The Trumpet was published in Poetry in January 1928. It is a poem about power, as can be gleaned from each of its sections:
- … the Romans / Rule, and Etruria is finished; … When life grows hateful, there’s power …
- Power’s good; if is not always good but power’s good. … the power triumphs. … There is beauty in power also. / You children must widen your minds’ eyes to take mountains … and massed power …
- … all these forms of power placed without preference / In the grave arrangement of the evening.
- The continent’s a tamed ox, … Powerful and servile; … this helpless / Cataract for power … Therefore we happy masters … celebrate our power.
- … your seed shall enjoy wonderful vengeances and suck / The arteries and walk in triumph on the faces.
Here we see the power of civilization arise over nature and over the individual, whether hawk or man: empire, civilization, and machine. Even the great continent is tamed by the power of man, and the patriotic pride of manifest destiny glares forth in the bonfires and fireworks of Part IV; but in the end the humble grasses triumph. Theirs, at last, is the power. This is very reminiscent of Shine, Perishing Republic, though this poem shows more craft: where Shine strove to tell, The Trumpet shows.
The Trumpet does more than While this is indeed a poem about power, it also provides one of Jeffers’ signature statements about loveliness, beauty, and power:
Loveliness will live under glass
And beauty will go savage in the secret mountains.
There is beauty in power also.
The Trumpet has never been anthologized—it has not even been collected, probably because it provided much of the material that ended up in The Broken Balance, a poem that was published in the following year.
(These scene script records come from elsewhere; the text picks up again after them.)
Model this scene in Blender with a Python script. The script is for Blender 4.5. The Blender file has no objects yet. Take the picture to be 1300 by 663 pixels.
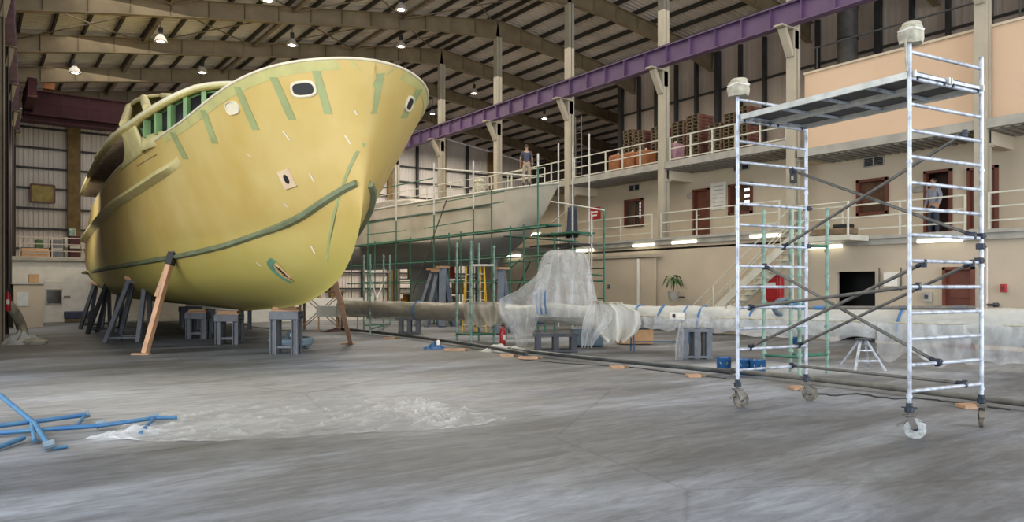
import bpy, bmesh, math, random
from mathutils import Vector, Matrix, noise
random.seed(7)
C = bpy.context.scene.collection
PI = math.pi
V = Vector
# ---------------------------------------------------------------- view geometry of the place
F, CX, HY, EYE, TH = 950.0, 650.0, 365.0, 1.7, math.radians(35.74)
SN, CS = math.sin(TH), math.cos(TH)
def _w(xc, Z): return xc*CS+Z*SN, -xc*SN+Z*CS
def gnd(x, y, z=0.0):
    Z = F*(EYE-z)/(y-HY); X, Y = _w((x-CX)/F*Z, Z); return V((X, Y, z))
def atX(x, y, X):
    t = math.atan((x-CX)/F)+TH; Y = X/math.tan(t); Z = X*SN+Y*CS; return V((X, Y, EYE+(HY-y)*Z/F))
def atY(x, y, Y):
    t = math.atan((x-CX)/F)+TH; X = Y*math.tan(t); Z = X*SN+Y*CS; return V((X, Y, EYE+(HY-y)*Z/F))
def atZ(x, y, Z):
    X, Y = _w((x-CX)/F*Z, Z); return V((X, Y, EYE+(HY-y)*Z/F))
def lerp(a, b, t): return a+(b-a)*t
def interp(x, pts):
    if x <= pts[0][0]: return pts[0][1]
    for (a, b), (c, d) in zip(pts, pts[1:]):
        if x <= c: return b+(d-b)*(x-a)/(c-a)
    return pts[-1][1]
# ---------------------------------------------------------------- mesh building
class MB:
    def __init__(s): s.v = []; s.f = []
    def add(s, vs, fs):
        n = len(s.v); s.v += [tuple(v) for v in vs]; s.f += [tuple(i+n for i in f) for f in fs]; return s
    def box(s, c, d, rz=0, M=None):
        hx, hy, hz = d[0]/2, d[1]/2, d[2]/2
        vs = [V((x, y, z)) for z in (-hz, hz) for y in (-hy, hy) for x in (-hx, hx)]
        R = Matrix.Rotation(rz, 3, 'Z') if M is None else M
        vs = [R @ v + V(c) for v in vs]
        return s.add(vs, [(0,2,3,1),(4,5,7,6),(0,1,5,4),(2,6,7,3),(0,4,6,2),(1,3,7,5)])
    def bar(s, p, q, w, h, up=(0,0,1)):
        p, q = V(p), V(q); d = (q-p).normalized(); u = V(up)
        if abs(d.dot(u)) > .98: u = V((1,0,0))
        a = d.cross(u).normalized()*w/2; b = a.cross(d).normalized()*h/2
        vs = [p-a-b, p+a-b, p+a+b, p-a+b, q-a-b, q+a-b, q+a+b, q-a+b]
        return s.add(vs, [(0,3,2,1),(4,5,6,7),(0,1,5,4),(1,2,6,5),(2,3,7,6),(3,0,4,7)])
    def tube(s, p, q, r, n=10, r2=None):
        return s.path([p, q], [r, r if r2 is None else r2], n)
    def path(s, pts, r, n=10, caps=True, closed=False):
        pts = [V(p) for p in pts]; m = len(pts)
        rs = r if isinstance(r, (list, tuple)) else [r]*m
        base = len(s.v); ref = None
        for i, p in enumerate(pts):
            if closed: d = (pts[(i+1) % m]-pts[i-1])
            else: d = (pts[min(i+1, m-1)]-pts[max(i-1, 0)])
            d.normalize()
            if ref is None: ref = V((0,0,1)) if abs(d.z) < .9 else V((1,0,0))
            a = d.cross(ref).normalized(); b = a.cross(d).normalized(); ref = b
            for k in range(n):
                t = 2*PI*k/n; s.v.append(tuple(p+(a*math.cos(t)+b*math.sin(t))*rs[i]))
        R = m if closed else m-1
        for i in range(R):
            for k in range(n):
                A = base+i*n+k; B = base+i*n+(k+1) % n; j = (i+1) % m
                s.f.append((A, B, base+j*n+(k+1) % n, base+j*n+k))
        if caps and not closed:
            s.f.append(tuple(base+k for k in range(n))[::-1]); s.f.append(tuple(base+(m-1)*n+k for k in range(n)))
        return s
    def lathe(s, prof, c=(0,0,0), n=16, M=None):
        base = len(s.v); M = M or Matrix.Identity(3); c = V(c)
        for r, z in prof:
            for k in range(n):
                t = 2*PI*k/n; s.v.append(tuple(c+M @ V((r*math.cos(t), r*math.sin(t), z))))
        for i in range(len(prof)-1):
            for k in range(n):
                s.f.append((base+i*n+k, base+i*n+(k+1) % n, base+(i+1)*n+(k+1) % n, base+(i+1)*n+k))
        s.f.append(tuple(base+k for k in range(n))[::-1]); s.f.append(tuple(base+(len(prof)-1)*n+k for k in range(n)))
        return s
    def grid(s, fn, nu, nv, flip=False):
        base = len(s.v)
        for i in range(nu+1):
            for j in range(nv+1): s.v.append(tuple(fn(i/nu, j/nv)))
        for i in range(nu):
            for j in range(nv):
                a = base+i*(nv+1)+j; f = (a, a+1, a+nv+2, a+nv+1); s.f.append(f[::-1] if flip else f)
        return s
    def prism(s, poly, h, M=None, c=(0,0,0)):      # poly (x,y) extruded along z by h, then matrix
        M = M or Matrix.Identity(3); n = len(poly); c = V(c)
        vs = [M @ V((x, y, 0))+c for x, y in poly]+[M @ V((x, y, h))+c for x, y in poly]
        fs = [tuple(range(n))[::-1], tuple(range(n, 2*n))]+[(i, (i+1) % n, (i+1) % n+n, i+n) for i in range(n)]
        return s.add(vs, fs)
    def build(s, name, mat, parent=None, bevel=0, smooth=True, world=False, solid=0, angle=40, merge=False):
        vs = s.v
        if world and parent is not None:
            Mi = parent_mat(parent).inverted(); vs = [tuple(Mi @ V(v)) for v in vs]
        me = bpy.data.meshes.new(name); me.from_pydata(vs, [], s.f)
        bm = bmesh.new(); bm.from_mesh(me)
        if merge: bmesh.ops.remove_doubles(bm, verts=bm.verts, dist=1e-4)
        bmesh.ops.recalc_face_normals(bm, faces=bm.faces); bm.to_mesh(me); bm.free()
        if smooth:
            for p in me.polygons: p.use_smooth = True
            me.set_sharp_from_angle(angle=math.radians(angle))
        me.materials.append(mat)
        o = bpy.data.objects.new(name, me); C.objects.link(o)
        if parent is not None: o.parent = parent
        if bevel:
            b = o.modifiers.new('bevel', 'BEVEL'); b.width = bevel; b.segments = 2; b.limit_method = 'ANGLE'
        if solid:
            b = o.modifiers.new('solidify', 'SOLIDIFY'); b.thickness = solid; b.offset = 0
        return o
def parent_mat(o):
    M = Matrix.LocRotScale(o.location, o.rotation_euler, None)
    return parent_mat(o.parent) @ M if o.parent else M
def tag(o, label=None, cat=None, group=None, kind=None):
    if label: o['label'] = label
    if cat: o['category'] = cat
    if group: o['group'] = group
    if kind: o['kind'] = kind
    return o
def thing(name, label, cat, loc=(0,0,0), rz=0, group=None):
    o = bpy.data.objects.new(name, None); C.objects.link(o); o.location = loc; o.rotation_euler = (0,0,rz)
    o.empty_display_size = .1
    return tag(o, label, cat, group)
def struct(o, label=None, cat=None): return tag(o, label, cat, kind='structure')
def copy_tree(o, parent=None):
    c = o.copy(); C.objects.link(c); c.parent = parent
    for ch in list(o.children): copy_tree(ch, c)
    return c
ORD = ['topmost','second','third','fourth','fifth','sixth','seventh','eighth','ninth','tenth','eleventh','twelfth','thirteenth','fourteenth','fifteenth','sixteenth','seventeenth','eighteenth','nineteenth','twentieth']
# ---------------------------------------------------------------- materials
def new_mat(name):
    m = bpy.data.materials.new(name); m.use_nodes = True; nt = m.node_tree
    return m, nt, nt.nodes['Principled BSDF']
def mat(name, col, rough=.6, metal=0, var=.12, scale=3.0, bump=.0, bscale=20, col2=None, stretch=(1,1,1), lo=.35, hi=.65, detail=5, coat=0, emit=None, es=0):
    m, nt, b = new_mat(name); N, L = nt.nodes, nt.links
    tc = N.new('ShaderNodeTexCoord'); mp = N.new('ShaderNodeMapping'); mp.inputs['Scale'].default_value = stretch
    L.new(tc.outputs['Object'], mp.inputs[0])
    nz = N.new('ShaderNodeTexNoise'); nz.inputs['Scale'].default_value = scale; nz.inputs['Detail'].default_value = detail
    L.new(mp.outputs[0], nz.inputs['Vector'])
    r = N.new('ShaderNodeValToRGB'); c2 = col2 if col2 else tuple(max(0, c*(1-var*2)) for c in col)
    r.color_ramp.elements[0].position = lo; r.color_ramp.elements[0].color = (*c2, 1)
    r.color_ramp.elements[1].position = hi; r.color_ramp.elements[1].color = (*col, 1)
    L.new(nz.outputs[0], r.inputs[0]); L.new(r.outputs[0], b.inputs['Base Color'])
    b.inputs['Roughness'].default_value = rough; b.inputs['Metallic'].default_value = metal
    if coat: b.inputs['Coat Weight'].default_value = coat
    if bump:
        n2 = N.new('ShaderNodeTexNoise'); n2.inputs['Scale'].default_value = bscale; L.new(mp.outputs[0], n2.inputs['Vector'])
        bp = N.new('ShaderNodeBump'); bp.inputs['Strength'].default_value = bump; bp.inputs['Distance'].default_value = .02
        L.new(n2.outputs[0], bp.inputs['Height']); L.new(bp.outputs[0], b.inputs['Normal'])
    if emit: b.inputs['Emission Color'].default_value = (*emit, 1); b.inputs['Emission Strength'].default_value = es
    return m
def plastic(name, col=(.85,.86,.85), alpha=.5, scale=6, thick=.5):
    m, nt, b = new_mat(name); N, L = nt.nodes, nt.links
    b.inputs['Base Color'].default_value = (*col, 1); b.inputs['Roughness'].default_value = .25
    b.inputs['Specular IOR Level'].default_value = .7
    tr = N.new('ShaderNodeBsdfTransparent'); tl = N.new('ShaderNodeBsdfTranslucent'); tl.inputs[0].default_value = (*col, 1)
    m1 = N.new('ShaderNodeMixShader'); m1.inputs[0].default_value = .35; L.new(b.outputs[0], m1.inputs[1]); L.new(tl.outputs[0], m1.inputs[2])
    m2 = N.new('ShaderNodeMixShader'); L.new(tr.outputs[0], m2.inputs[1]); L.new(m1.outputs[0], m2.inputs[2])
    tc = N.new('ShaderNodeTexCoord'); nz = N.new('ShaderNodeTexNoise'); nz.inputs['Scale'].default_value = scale; nz.inputs['Detail'].default_value = 6
    nz.inputs['Distortion'].default_value = 1.5; L.new(tc.outputs['Object'], nz.inputs['Vector'])
    mr = N.new('ShaderNodeMapRange'); mr.inputs[1].default_value = .3; mr.inputs[2].default_value = .7
    mr.inputs[3].default_value = max(0, alpha-thick*.4); mr.inputs[4].default_value = min(1, alpha+thick*.4)
    L.new(nz.outputs[0], mr.inputs[0]); L.new(mr.outputs[0], m2.inputs[0])
    bp = N.new('ShaderNodeBump'); bp.inputs['Strength'].default_value = .25; bp.inputs['Distance'].default_value = .03; L.new(nz.outputs[0], bp.inputs['Height']); L.new(bp.outputs[0], b.inputs['Normal'])
    L.new(m2.outputs[0], N['Material Output'].inputs[0])
    return m
M = {}
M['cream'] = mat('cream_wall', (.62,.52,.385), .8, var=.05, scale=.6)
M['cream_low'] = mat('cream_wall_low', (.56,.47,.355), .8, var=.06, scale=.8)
M['beige'] = mat('beige_parapet', (.70,.50,.34), .8, var=.04, scale=.5)
M['ductgrey'] = mat('duct_grey', (.16,.15,.14), .5, .3)
M['white'] = mat('white_paint', (.85,.81,.73), .7, var=.06)
M['column'] = mat('column_paint', (.44,.39,.30), .6, var=.08, scale=1.5)
M['rafter'] = mat('rafter_paint', (.25,.19,.11), .6, var=.15, scale=1.2)
M['purlin'] = mat('purlin', (.035,.03,.022), .7, var=.1)
M['strut'] = mat('strut_paint', (.20,.15,.10), .6, var=.15)
M['roof'] = mat('roof_sheet', (.68,.60,.53), .55, var=.14, scale=.35)
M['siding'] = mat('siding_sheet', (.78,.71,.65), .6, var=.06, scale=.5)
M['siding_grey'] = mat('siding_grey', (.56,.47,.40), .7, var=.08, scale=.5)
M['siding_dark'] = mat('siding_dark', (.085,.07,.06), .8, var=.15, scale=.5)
M['girt'] = mat('girt_steel', (.04,.04,.04), .6)
M['brownsteel'] = mat('brown_steel', (.24,.15,.05), .7, var=.2, scale=2)
M['purple'] = mat('purple_paint', (.12,.065,.15), .5, var=.12, scale=2)
M['maroon'] = mat('maroon_paint', (.045,.006,.010), .8, var=.12)
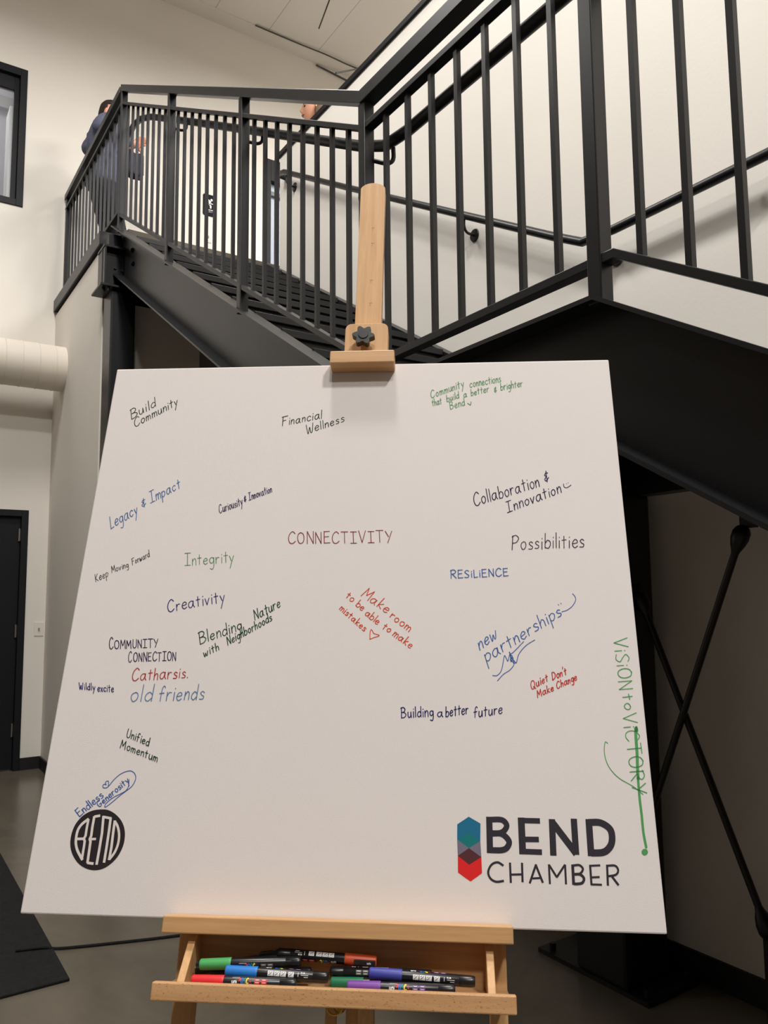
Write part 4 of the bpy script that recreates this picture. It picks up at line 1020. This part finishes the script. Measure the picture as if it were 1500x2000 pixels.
# paint markers lying in the tray, each with cap, barrel and printed lettering
PENBLK = mat('marker_barrel_black', (24, 24, 27), .32, .5)
PENTXT = [mat('print_white', (232, 232, 232), .5), mat('print_red', (222, 46, 46), .5), mat('print_blue', (36, 104, 190), .5), mat('print_green', (30, 120, 92), .5), mat('print_yellow', (240, 208, 62), .5), mat('print_violet', (112, 74, 140), .5), mat('print_grey', (120, 118, 112), .5)]
CAMLOC = EMI @ Vector((0, 0, CAM_H))
def marker(rgb, a, b, label, side='brand', turn=0.0, clip=None, plug=False):
    a, b = Vector(a)+Vector((0, .003, 0)), Vector(b)+Vector((0, .003, 0))
    ln = (b-a).length; ax = (b-a).normalized()
    toward = CAMLOC-(a+b)/2; fdir = (toward-ax*toward.dot(ax)).normalized()
    M = EM @ Matrix.Translation((a+b)/2)
    t = thing('paint_marker', None, label, 'marker', 'paint markers in the easel tray', M=M)
    c0 = a-(a+b)/2
    capm = mat('cap_%d_%d_%d' % rgb, rgb, .45, .4)
    R = .0071
    MB().lathe([(.040, .0060), (.041, R), (.118, R), (.1185, R-.0003), (.119, R), (.134, R*.97), (ln-.001, R*.93), (ln, R*.8)], c0, ax, 24).build('barrel', PENBLK, t, local=True, smooth=True)
    cap = MB().lathe([(0, .0058), (.0008, .0066), (.002, .0069), (.040, .0076), (.0425, .0077), (.0435, .0074)], c0, ax, 24).build('cap', capm, t, local=True, smooth=True)
    if plug: MB().lathe([(-.005, .004), (-.0045, .0048), (0, .0048)], c0, ax, 16).build('cap_plug', PENBLK, cap, local=True, smooth=True)
    up = ax.cross(fdir) if True else None       # printed letters stand along -up when read from cap to tail
    def place(rad):
        def f(x, y, lift):
            an = turn-y/rad
            return c0+ax*x+(fdir*math.cos(an)+up*math.sin(an))*(rad+lift)
        return f
    if clip is not None:
        an = clip; dirc = fdir*math.cos(an)+up*math.sin(an); sd = ax.cross(dirc)
        q = []
        for x, h0, h1 in ((.001, .0065, .0112), (.030, .0079, .0106)):
            q.append([c0+ax*x+dirc*h0-sd*.0032, c0+ax*x+dirc*h0+sd*.0032, c0+ax*x+dirc*h1+sd*.0032, c0+ax*x+dirc*h1-sd*.0032])
        cl = MB().quadbox([*q[0], *q[1]]).build('clip', mat('clip_black', (40, 38, 38), .4), cap, local=True, bevel=.0006)
        m = MB()
        for st, gx in [(glyph(ch)[0], k*.0022) for k, ch in enumerate('uni')]:
            for s in st:
                # lettering on the clip reads from its free end
                f = lambda x, y, l: c0+ax*(.012-x)+dirc*(.01115)+sd*(y)
                ribbon(m, [(gx+p[0]*.0026, -.0012+p[1]*.0020) for p in s], .0008, f, 0, False)
        m.build('clip_lettering', PENTXT[0], cl, local=True, recalc=False)
    m = MB(); pl = place(R)
    def put(text, x, y, xh, width, mi, gap=.24, sx=1.0):
        for ch in text:
            st, w = glyph(ch)
            for s in st:
                for f in ribbon(m, [(x+p[0]*xh*sx, y+p[1]*xh) for p in s], width, pl, .00012, False): f.material_index = mi
            x += (w+gap)*xh*sx
        return x
    def block(x0, x1, y0, y1, mi):
        k = 4; vs = [[m.bm.verts.new(pl(x, y0+(y1-y0)*j/k, .00010)) for j in range(k+1)] for x in (x0, x1)]
        for j in range(k): m.bm.faces.new([vs[0][j], vs[1][j], vs[1][j+1], vs[0][j+1]]).material_index = mi
    # the brand side
    y = -.0028
    x = put('uni', .055, y, .0030, .0010, 0, .2, 1.25)
    block(.055, .065, y+.0068, y+.0072, 0)
    x += .0012
    for ch, mi in zip('POSCA', (1, 2, 3, 4, 1)):
        x = put(ch, x, y, .0034, .0016, mi, .30, .95)
    tone = 6 if rgb[0] < 120 and rgb[2] < 120 else (1 if rgb[0] > 180 else 5)
    for k in range(2):
        for j in range(2): block(x+.003+k*.009, x+.0105+k*.009, y+.0002+j*.0032, y+.0028+j*.0032, tone); block(x+.0045+k*.009, x+.009+k*.009, y+.0011+j*.0032, y+.0018+j*.0032, 0)
    # the picture side, a third of a turn down: four little white squares and the type of tip
    y = -.0135
    for x in (.058, .0665, .075, .0855):
        block(x, x+.0076, y, y+.0060, 0)
        for f in ribbon(m, [(x+.0015, y+.001), (x+.004, y+.003), (x+.006, y+.0052)], .0009, pl, .0002, False): f.material_index = 6
        for f in ribbon(m, [(x+.0012, y+.0042), (x+.0034, y+.0048)], .0007, pl, .0002, False): f.material_index = 6
    block(.0985, .0992, y+.001, y+.006, 0)
    put('PC-3M', .1025, y+.0045, .0010, .0004, 0)
    block(.1025, .1125, y+.0027, y+.0033, 0); block(.1065, .112, y+.0004, y+.0012, 0)
    block(.056, .126, .0058, .0061, 6)
    m.build('printed_lettering', None, t, local=True, recalc=False, mats=PENTXT)
    return t
marker((218, 44, 48), (-.1790, -.0700, .0540), (-.0395, -.0700, .0540), 'red-capped black paint marker at the front left of the tray', turn=-.2)
marker((118, 66, 152), (.0280, -.0700, .0540), (.1680, -.0700, .0540), 'purple-capped black paint marker lying along the front lip of the tray', turn=-.12)
marker((44, 124, 206), (-.1375, -.0592, .0425), (.0005, -.0625, .0425), 'light-blue-capped paint marker behind the red one', turn=-1.55)
marker((80, 172, 98), (-.1770, -.0545, .0290), (-.0390, -.0475, .0290), 'light-green-capped paint marker topmost at the left of the tray', turn=.62, plug=True)
marker((30, 30, 33), (-.1640, -.0660, .0165), (-.0260, -.0610, .0165), 'all-black paint marker under the light-green-capped one', turn=2.4)
marker((30, 112, 76), (.0030, -.0700, .0300), (.1400, -.0700, .0300), 'dark-green-capped paint marker tucked behind the purple one', turn=2.0)
marker((34, 33, 36), (.1370, -.0590, .0190), (.0000, -.0590, .0190), 'black-capped paint marker between the orange and the purple one', turn=.1)
marker((66, 70, 158), (.0550, -.0555, .0415), (.1940, -.0615, .0415), 'violet-blue-capped paint marker slanting down to the right end of the tray', turn=-1.4)
marker((206, 82, 42), (.0620, -.0460, .0105), (-.0750, -.0405, .0105), 'orange-capped paint marker at the back of the tray', turn=-1.0, clip=-.3)
marker((38, 38, 41), (-.0700, -.0470, .0030), (-.1780, -.0620, .0030), 'black paint marker with a clip at the back left of the tray', turn=2.0, clip=1.3)
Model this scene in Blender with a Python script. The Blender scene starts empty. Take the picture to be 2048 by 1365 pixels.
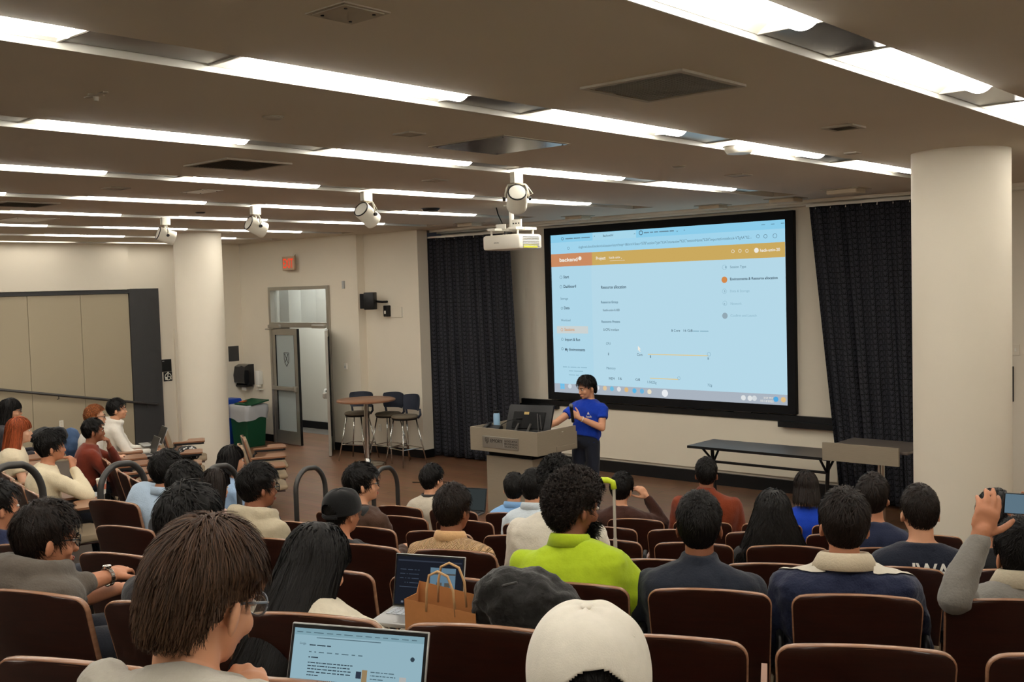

I suppose it is generally regarded as voided by the appearance of The Broken Balance, as though the latter poem represented a corrected, improved replacement; but the fact remains that The Trumpet was a published poem—not a scribbled draft on the back of a grocery list, and too distinct to be seen as a mere variation. Its sections proceed in a rational progression. The link between each part is evident.
Part III of The Trumpet, The Machine, does appear in Tim Hunt’s Selected Poems, as Hunt was of the opinion that The Machine had once been conceived as an individual poem; however, it was never published by Jeffers as such.